Ayton was excellent in the first quarter Friday, with six points on 3-for-5 shooting and three rebounds and playing solid defense. After that, he started leaving shots short. Billups said he looked “rusty.”
“Games like that frustrate me, because I’m working so hard to get back in practice,” Ayton said. “Playing that 5-on-0, it looks good. Shooting over nobody. Then in the game, the fatigue kicks in and the mental stamina kicks in. I’ve got a lot going on, and then coming back against the No. 1-paced team in the world, lack of oxygen going to the brain, all of that stuff kicked in.”
With Anfernee Simons out sick, Jerami Grant’s 37 points and Malcolm Brogdon’s 30 led the way. Jabari Walker started in place of Toumani Camara for the second game in a row and had 12 rebounds. He’ll probably keep that spot for the foreseeable future.

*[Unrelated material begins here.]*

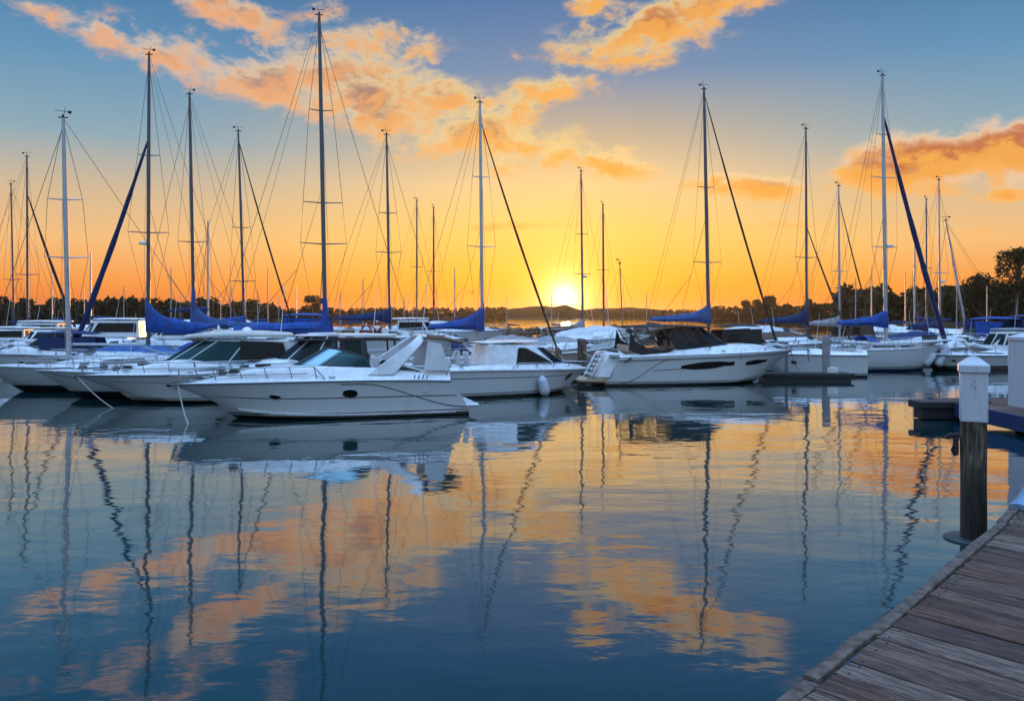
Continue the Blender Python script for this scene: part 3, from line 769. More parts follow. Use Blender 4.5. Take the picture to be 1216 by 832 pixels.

Scoot Henderson caught an elbow from Myles Turner in the first half and exited with a nasal contusion. He may not miss any time, but we might get a mask to go with the goggles as the next evolution of the look. More on this story as it develops.
Since returning home from the disastrous early-January road trip, the Blazers have looked more like the early-season version of themselves—playing together and competing against better teams like the Pacers, even occasionally winning. In other words, a fun bad team rather than an unwatchable bad team.
“I liked so much about it,” Billups said. “We had so many people contribute.”